A melhor forma de amar e de comunicar com os que já morreram é, de facto, rezar por eles. É o que fazemos em Dia dos Fiéis Defuntos. Rezar pelos mortos é um santo e piedoso dever, como refere a Sagrada Escritura. A união entre nós que caminhamos sobre a terra e aqueles que já adormeceram na paz de Cristo, não se interrompe, antes pelo contrário, “é reforçada pela comunicação dos bens espirituais». Este acreditar que a vida humana não termina com a morte, torna presente que o nosso amor para com os que já partiram ultrapassa as fronteiras deste mundo e traduz-se em dever de caridade e de justiça. De forma bela, assim rezamos no prefácio da Missa dos Defuntos: «Se a certeza da morte nos entristece, conforta-nos a promessa da imortalidade. Para os que creem em Vós, Senhor, a vida não acaba, apenas se transforma». O Catecismo da Igreja Católica  ensina que “os que morreram na graça e amizade de Deus, mas não de todo purificados, embora seguros da sua salvação eterna, sofrem depois da morte uma purificação, a fim de obterem a santidade necessária para entrar na alegria do Céu” (nº 1030). A isso, a Igreja chama Purgatório. E desde os primeiros tempos do cristianismo cultivou, com muita piedade, a memória dos defuntos, oferecendo sufrágios em seu favor, particularmente o sacrifício eucarístico, recomendando também a esmola e as obras de penitência, para que sejam absolvidos de seus pecados, e, purificados, possam chegar à visão beatífica de Deus. 

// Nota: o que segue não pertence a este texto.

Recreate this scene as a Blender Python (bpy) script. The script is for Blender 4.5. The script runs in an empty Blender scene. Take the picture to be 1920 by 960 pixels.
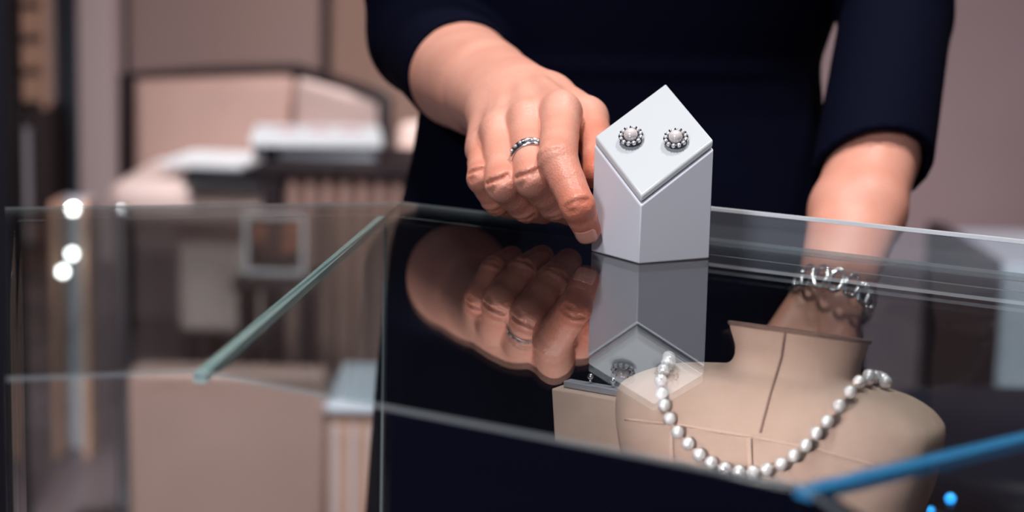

O mesmo Catecismo nos diz que “Não podemos estar em união com Deus se não O amarmos livremente. Mas não podemos amar a Deus se pecarmos gravemente contra Ele, contra o nosso próximo ou contra nós mesmos: ‘Quem não ama permanece na morte. Todo aquele que odeia o seu irmão é um homicida; ora vós sabeis que nenhum homicida tem em si a vida eterna’ (1Jo 3,15). Nosso Senhor adverte-nos de que seremos separados d’Ele se descurarmos as necessidades graves dos pobres e dos pequeninos seus irmãos. Morrer em pecado mortal sem arrependimento e sem dar acolhimento ao amor misericordioso de Deus é a mesma coisa que morrer separado d’Ele para sempre, por livre escolha própria. E é este estado de autoexclusão definitiva da comunhão com Deus e com os bem-aventurados que se designa pela palavra “Inferno” (nº1033). E continua: “As afirmações da Sagrada Escritura e os ensinamentos da Igreja a respeito do Inferno são um apelo ao sentido de responsabilidade com que o homem deve usar da sua liberdade, tendo em vista o destino eterno. Constituem um apelo urgente à conversão”.

No fim dos tempos, o Reino de Deus chegará à sua plenitude. O próprio universo será renovado. A esta misteriosa renovação que há de transformar a humanidade e o mundo, a Sagrada Escritura chama “os Novos Céus e a Nova Terra”. 

Na expectativa dessa nova e eterna Vida, vivemos como peregrinos, fazendo com que este mundo seja cada vez melhor.  Dotados por Deus com uma inteligência hábil para criar, investigar e programar, com uma vontade capaz de fazer e construir, com um coração apto para amar e servir, construiremos a nossa santidade ao desenvolver esta terra, ao contribuir para o bem comum da sociedade, ao promover os valores da dignidade humana, a comunhão fraterna, a liberdade, a justiça, o amor, o bem estar para que Deus seja, desde já, “tudo em todos”.

 

Antonino Dias

Portalegre-Castelo Branco, 30-10-2020.